Materials provided

>>

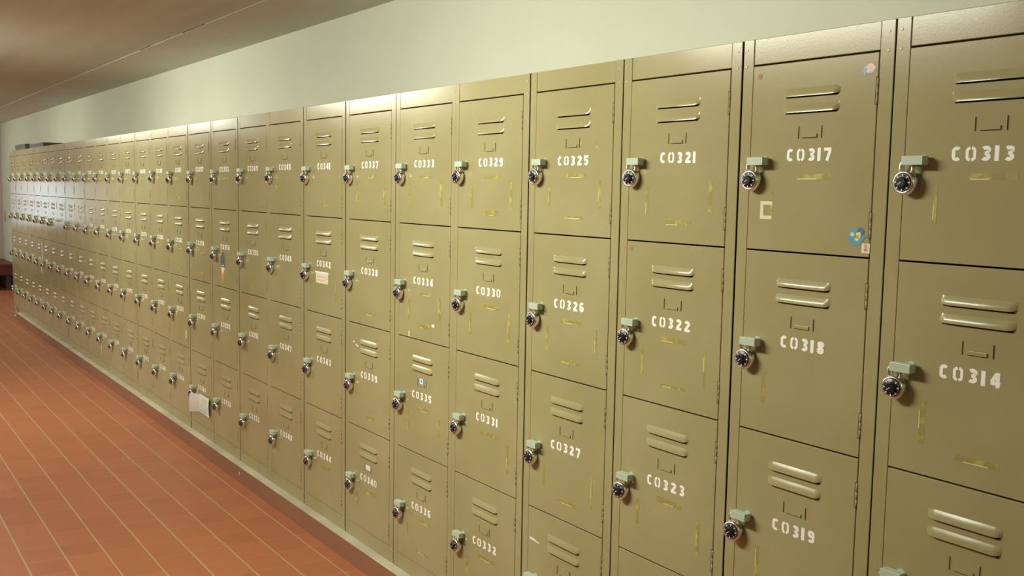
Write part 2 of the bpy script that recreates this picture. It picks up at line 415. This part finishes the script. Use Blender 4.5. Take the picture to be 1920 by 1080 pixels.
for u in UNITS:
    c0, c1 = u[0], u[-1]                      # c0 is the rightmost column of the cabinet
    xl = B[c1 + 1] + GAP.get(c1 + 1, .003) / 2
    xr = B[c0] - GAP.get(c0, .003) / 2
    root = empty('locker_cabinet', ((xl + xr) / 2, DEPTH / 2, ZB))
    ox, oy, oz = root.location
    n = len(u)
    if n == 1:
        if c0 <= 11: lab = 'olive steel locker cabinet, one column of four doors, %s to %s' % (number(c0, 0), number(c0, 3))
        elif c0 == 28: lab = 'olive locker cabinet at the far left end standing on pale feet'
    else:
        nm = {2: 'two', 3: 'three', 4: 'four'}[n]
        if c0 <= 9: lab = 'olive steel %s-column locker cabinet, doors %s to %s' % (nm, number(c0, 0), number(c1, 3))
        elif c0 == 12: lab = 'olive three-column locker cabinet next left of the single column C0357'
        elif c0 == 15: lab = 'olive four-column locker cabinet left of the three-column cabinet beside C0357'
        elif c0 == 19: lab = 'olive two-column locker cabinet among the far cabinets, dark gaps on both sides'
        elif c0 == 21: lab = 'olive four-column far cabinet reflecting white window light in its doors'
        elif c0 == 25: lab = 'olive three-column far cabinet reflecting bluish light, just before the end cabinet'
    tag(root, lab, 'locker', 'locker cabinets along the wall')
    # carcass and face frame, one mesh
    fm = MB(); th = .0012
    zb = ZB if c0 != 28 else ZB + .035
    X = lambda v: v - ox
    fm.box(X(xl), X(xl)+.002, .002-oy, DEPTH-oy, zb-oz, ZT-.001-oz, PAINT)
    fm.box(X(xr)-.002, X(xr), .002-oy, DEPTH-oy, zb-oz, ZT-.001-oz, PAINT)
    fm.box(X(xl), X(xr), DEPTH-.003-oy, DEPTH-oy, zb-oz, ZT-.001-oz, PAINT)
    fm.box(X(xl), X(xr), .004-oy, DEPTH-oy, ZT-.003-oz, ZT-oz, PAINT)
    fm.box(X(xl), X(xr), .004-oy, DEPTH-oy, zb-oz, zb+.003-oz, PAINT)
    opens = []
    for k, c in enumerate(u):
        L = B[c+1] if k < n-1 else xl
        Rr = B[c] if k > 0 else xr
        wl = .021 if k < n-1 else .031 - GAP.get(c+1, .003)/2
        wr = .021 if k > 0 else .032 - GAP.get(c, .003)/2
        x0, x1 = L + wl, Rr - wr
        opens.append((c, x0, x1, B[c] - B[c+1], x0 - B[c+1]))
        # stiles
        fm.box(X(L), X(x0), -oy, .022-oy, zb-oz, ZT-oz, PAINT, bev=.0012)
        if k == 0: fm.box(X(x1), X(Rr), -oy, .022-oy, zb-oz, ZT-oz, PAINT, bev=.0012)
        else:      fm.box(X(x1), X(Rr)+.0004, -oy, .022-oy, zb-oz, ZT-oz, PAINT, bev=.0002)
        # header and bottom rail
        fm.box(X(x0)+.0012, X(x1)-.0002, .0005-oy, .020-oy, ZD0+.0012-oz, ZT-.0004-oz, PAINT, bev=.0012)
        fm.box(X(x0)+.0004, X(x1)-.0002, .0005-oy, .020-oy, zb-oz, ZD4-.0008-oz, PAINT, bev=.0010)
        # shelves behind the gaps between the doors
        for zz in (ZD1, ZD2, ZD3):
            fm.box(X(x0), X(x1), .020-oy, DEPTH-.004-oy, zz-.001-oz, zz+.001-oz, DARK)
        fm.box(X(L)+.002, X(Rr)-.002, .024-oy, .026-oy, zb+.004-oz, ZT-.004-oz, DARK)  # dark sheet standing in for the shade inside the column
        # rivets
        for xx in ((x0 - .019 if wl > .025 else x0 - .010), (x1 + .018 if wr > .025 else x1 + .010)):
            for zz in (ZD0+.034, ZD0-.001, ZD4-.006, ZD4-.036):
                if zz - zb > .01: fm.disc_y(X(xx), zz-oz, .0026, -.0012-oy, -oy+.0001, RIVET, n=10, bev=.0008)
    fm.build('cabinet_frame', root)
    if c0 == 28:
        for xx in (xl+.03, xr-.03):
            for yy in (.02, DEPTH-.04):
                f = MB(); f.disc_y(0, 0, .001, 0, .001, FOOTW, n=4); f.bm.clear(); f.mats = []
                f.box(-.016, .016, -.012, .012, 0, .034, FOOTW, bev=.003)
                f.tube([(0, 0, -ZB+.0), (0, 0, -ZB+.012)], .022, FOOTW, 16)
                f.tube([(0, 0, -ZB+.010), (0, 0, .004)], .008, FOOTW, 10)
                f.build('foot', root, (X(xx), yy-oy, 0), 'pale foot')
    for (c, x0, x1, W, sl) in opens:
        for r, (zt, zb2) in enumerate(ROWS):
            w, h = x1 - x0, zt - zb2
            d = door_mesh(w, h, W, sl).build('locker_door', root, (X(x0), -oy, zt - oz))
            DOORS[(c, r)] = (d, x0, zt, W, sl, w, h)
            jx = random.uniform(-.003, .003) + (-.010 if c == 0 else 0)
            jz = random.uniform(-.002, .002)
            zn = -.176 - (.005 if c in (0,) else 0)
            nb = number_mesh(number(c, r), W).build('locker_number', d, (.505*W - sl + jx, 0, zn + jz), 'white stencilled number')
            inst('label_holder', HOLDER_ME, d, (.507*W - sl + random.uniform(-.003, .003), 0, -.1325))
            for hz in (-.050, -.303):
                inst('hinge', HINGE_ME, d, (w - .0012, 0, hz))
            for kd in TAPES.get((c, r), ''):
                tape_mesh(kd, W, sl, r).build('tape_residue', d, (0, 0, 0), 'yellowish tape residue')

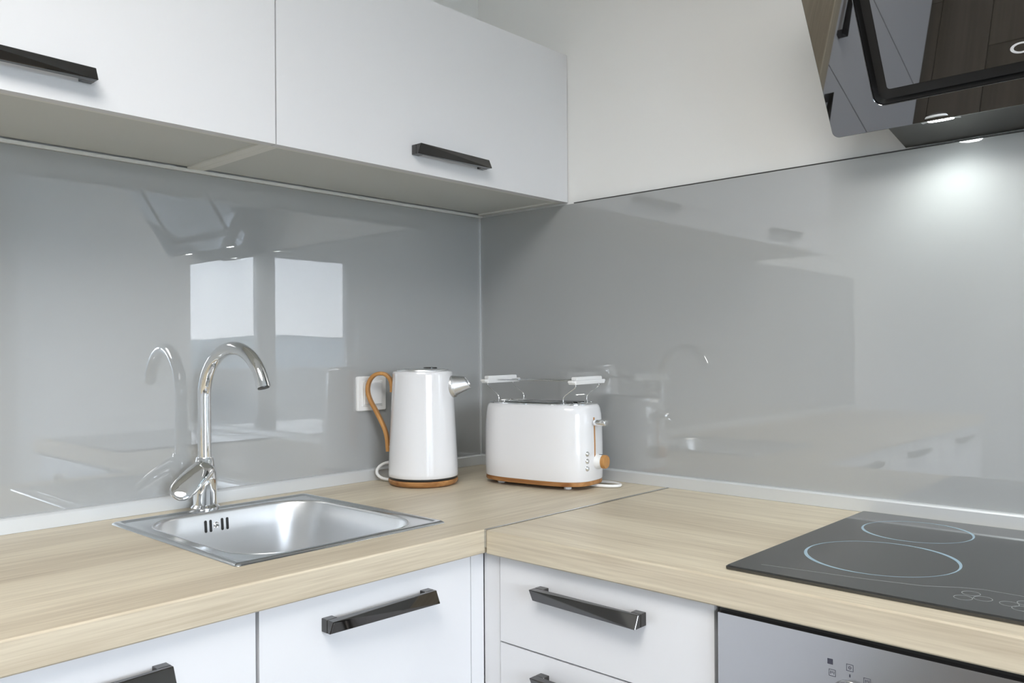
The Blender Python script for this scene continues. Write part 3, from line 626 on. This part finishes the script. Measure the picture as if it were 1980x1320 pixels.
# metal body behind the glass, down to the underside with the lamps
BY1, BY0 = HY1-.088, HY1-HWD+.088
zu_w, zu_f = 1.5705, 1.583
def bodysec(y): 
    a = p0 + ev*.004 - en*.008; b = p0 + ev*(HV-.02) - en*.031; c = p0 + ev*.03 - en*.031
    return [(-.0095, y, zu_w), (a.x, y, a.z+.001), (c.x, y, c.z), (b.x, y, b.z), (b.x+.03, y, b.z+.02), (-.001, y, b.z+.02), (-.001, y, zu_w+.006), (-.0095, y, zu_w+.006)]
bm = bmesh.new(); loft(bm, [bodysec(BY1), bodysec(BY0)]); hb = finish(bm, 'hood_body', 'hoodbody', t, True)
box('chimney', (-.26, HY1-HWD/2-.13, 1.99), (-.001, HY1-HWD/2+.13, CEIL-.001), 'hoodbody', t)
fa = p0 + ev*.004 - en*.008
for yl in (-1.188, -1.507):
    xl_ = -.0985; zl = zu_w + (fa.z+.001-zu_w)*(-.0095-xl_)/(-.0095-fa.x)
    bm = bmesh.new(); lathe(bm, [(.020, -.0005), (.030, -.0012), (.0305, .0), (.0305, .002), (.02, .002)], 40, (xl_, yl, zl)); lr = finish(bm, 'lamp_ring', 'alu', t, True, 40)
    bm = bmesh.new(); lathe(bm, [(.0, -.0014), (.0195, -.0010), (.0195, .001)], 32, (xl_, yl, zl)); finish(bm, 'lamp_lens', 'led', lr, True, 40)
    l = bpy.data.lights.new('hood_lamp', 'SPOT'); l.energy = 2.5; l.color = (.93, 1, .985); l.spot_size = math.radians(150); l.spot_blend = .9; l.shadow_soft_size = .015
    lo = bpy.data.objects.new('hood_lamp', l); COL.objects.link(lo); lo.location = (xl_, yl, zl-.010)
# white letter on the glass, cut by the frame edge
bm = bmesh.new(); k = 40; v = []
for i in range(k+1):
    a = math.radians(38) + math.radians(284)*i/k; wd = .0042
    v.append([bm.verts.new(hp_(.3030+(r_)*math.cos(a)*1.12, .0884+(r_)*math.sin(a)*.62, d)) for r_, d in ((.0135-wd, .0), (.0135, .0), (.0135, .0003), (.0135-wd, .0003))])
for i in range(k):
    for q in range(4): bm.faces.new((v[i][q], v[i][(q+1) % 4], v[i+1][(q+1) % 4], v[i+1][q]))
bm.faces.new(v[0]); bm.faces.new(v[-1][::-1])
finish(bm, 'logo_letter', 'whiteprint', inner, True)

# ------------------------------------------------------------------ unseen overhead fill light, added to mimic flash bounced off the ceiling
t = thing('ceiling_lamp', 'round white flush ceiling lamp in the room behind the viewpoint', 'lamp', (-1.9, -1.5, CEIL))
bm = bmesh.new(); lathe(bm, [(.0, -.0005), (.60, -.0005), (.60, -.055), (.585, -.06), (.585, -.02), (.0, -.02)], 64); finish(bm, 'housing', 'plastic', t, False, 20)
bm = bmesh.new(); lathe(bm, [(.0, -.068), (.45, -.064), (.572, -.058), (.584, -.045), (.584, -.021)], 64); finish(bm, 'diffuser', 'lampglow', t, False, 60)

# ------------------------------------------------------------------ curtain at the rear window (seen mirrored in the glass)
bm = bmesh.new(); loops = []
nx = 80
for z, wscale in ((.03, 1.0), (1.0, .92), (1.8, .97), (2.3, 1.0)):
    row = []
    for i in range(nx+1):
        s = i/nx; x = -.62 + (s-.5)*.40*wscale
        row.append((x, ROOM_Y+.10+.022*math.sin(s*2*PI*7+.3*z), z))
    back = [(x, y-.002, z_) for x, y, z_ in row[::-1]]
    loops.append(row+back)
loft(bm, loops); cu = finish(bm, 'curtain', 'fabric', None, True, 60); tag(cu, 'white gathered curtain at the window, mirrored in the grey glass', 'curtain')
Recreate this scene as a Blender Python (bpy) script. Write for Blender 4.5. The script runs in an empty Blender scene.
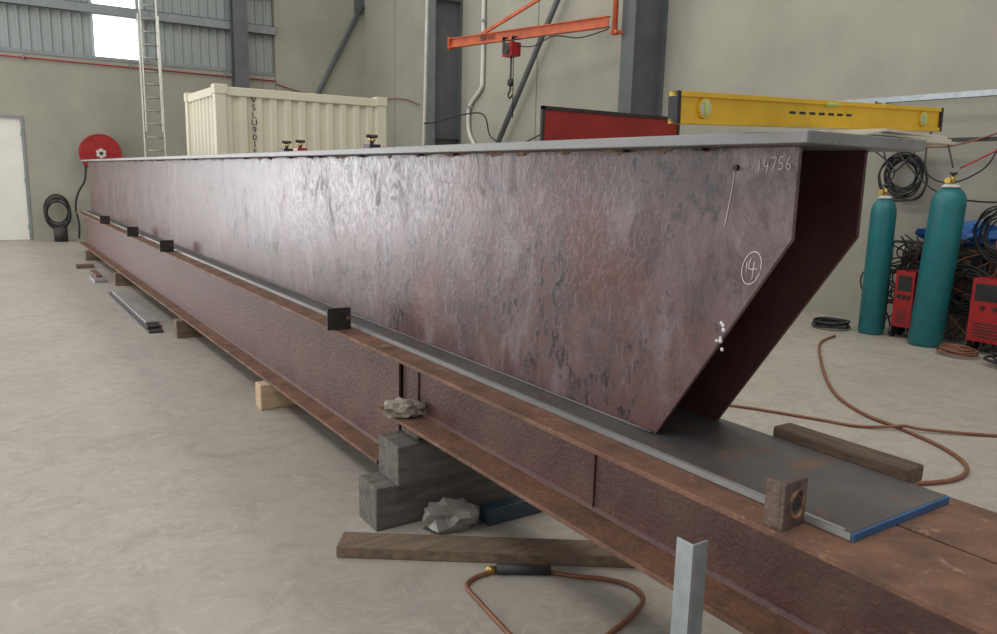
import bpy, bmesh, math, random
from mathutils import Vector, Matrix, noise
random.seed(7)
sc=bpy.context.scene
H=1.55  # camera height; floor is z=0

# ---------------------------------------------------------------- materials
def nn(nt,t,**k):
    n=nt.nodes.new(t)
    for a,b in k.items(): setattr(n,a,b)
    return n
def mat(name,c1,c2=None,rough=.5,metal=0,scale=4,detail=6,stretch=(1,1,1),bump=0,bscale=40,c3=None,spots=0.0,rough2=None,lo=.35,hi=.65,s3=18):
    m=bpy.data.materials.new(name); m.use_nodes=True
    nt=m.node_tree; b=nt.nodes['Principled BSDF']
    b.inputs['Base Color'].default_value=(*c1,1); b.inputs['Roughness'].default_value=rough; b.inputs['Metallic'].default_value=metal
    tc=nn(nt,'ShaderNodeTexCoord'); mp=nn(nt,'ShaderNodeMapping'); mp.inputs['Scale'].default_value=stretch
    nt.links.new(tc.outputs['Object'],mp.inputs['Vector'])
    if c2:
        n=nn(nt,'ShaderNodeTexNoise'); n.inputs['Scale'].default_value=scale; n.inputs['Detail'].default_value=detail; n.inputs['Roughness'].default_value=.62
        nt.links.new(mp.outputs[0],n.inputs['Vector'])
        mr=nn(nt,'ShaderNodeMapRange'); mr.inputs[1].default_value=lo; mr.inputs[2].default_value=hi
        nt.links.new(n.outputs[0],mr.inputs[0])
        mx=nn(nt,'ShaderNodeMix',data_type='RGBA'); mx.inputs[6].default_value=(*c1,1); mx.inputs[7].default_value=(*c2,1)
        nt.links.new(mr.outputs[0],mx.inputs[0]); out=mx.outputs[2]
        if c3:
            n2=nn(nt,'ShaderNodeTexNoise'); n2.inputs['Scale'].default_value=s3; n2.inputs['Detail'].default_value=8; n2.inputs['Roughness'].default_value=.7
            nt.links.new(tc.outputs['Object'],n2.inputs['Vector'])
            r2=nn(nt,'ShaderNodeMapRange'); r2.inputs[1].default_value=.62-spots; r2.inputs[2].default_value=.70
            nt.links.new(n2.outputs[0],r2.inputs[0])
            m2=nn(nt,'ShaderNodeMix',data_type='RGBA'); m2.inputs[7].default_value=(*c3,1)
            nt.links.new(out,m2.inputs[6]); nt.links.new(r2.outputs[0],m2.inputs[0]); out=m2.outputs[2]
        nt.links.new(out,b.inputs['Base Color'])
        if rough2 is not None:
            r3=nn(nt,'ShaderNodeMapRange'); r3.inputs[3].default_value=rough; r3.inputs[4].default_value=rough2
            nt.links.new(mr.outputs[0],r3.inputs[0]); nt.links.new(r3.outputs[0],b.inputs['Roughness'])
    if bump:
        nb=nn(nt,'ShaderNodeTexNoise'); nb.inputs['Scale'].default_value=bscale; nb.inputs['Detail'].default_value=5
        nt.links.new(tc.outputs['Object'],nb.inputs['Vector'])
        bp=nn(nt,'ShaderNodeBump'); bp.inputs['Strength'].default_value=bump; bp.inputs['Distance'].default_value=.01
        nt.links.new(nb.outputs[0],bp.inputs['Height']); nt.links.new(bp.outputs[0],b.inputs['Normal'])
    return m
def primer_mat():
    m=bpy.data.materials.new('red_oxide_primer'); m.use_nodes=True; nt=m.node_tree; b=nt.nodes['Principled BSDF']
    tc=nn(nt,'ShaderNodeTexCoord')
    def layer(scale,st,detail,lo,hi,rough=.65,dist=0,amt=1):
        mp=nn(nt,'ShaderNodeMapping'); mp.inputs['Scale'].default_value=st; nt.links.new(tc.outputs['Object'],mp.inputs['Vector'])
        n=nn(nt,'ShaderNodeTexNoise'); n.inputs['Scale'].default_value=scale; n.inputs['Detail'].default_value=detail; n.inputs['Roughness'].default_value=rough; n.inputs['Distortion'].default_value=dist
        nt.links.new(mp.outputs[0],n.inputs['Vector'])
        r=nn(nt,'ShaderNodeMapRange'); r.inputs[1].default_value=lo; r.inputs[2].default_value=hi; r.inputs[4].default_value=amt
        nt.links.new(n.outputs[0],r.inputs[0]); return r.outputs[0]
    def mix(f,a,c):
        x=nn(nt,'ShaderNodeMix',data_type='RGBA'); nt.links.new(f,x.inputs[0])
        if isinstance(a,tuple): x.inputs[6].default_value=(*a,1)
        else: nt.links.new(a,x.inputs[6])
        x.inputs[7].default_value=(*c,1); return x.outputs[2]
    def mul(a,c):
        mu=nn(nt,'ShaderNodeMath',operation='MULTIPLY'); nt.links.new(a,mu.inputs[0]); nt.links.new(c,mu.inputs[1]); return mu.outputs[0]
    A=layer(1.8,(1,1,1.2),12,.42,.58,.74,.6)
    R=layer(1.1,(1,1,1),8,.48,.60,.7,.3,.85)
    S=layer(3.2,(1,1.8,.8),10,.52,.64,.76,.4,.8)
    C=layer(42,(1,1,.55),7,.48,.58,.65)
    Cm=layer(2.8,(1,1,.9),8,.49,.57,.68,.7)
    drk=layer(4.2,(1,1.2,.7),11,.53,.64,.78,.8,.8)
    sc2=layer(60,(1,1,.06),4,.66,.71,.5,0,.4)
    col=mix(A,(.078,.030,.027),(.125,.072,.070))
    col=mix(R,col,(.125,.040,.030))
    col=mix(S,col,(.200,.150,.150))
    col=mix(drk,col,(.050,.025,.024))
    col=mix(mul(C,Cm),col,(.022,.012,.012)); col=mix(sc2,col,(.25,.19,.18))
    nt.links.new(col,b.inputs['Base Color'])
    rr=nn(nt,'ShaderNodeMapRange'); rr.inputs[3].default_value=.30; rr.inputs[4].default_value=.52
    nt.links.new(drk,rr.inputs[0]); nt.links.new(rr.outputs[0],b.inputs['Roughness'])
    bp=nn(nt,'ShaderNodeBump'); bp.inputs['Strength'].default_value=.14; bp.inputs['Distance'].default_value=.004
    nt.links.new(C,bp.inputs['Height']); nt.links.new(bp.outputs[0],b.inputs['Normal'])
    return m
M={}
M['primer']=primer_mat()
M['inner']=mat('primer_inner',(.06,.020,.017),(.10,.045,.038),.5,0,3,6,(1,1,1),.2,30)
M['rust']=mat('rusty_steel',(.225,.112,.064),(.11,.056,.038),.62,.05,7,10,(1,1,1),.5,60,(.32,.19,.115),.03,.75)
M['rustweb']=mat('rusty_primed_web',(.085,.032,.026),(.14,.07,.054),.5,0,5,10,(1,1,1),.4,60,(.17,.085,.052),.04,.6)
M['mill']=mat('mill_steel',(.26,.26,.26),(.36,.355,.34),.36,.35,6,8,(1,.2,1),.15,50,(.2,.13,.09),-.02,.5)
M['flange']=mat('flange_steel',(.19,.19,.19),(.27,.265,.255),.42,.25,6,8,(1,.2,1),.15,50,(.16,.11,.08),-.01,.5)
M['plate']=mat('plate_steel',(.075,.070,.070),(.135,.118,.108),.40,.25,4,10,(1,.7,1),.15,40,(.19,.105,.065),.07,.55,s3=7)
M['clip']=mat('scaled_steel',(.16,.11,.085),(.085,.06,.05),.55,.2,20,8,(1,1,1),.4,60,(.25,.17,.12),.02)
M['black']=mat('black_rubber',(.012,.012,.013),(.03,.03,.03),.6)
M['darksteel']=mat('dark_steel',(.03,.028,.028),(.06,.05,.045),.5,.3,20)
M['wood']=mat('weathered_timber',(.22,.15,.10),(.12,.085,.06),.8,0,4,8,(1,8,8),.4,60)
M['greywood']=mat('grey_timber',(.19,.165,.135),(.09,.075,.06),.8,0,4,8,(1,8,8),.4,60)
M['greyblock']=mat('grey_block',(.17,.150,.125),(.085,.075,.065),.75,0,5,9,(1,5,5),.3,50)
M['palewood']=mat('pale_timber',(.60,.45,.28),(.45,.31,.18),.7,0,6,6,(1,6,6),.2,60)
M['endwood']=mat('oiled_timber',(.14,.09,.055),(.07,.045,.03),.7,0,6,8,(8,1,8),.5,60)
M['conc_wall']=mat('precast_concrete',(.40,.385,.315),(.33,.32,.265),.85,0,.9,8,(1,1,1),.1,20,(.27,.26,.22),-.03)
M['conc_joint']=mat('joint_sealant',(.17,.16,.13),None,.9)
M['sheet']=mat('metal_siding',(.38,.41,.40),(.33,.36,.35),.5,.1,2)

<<

Do this
Show each line holding the word "finishes".

Solution to this task
Write part 2 of the bpy script that recreates this picture. It picks up at line 415. This part finishes the script. Use Blender 4.5. Take the picture to be 1920 by 1080 pixels.
The Blender Python script for this scene continues. Write part 3, from line 626 on. This part finishes the script. Measure the picture as if it were 1980x1320 pixels.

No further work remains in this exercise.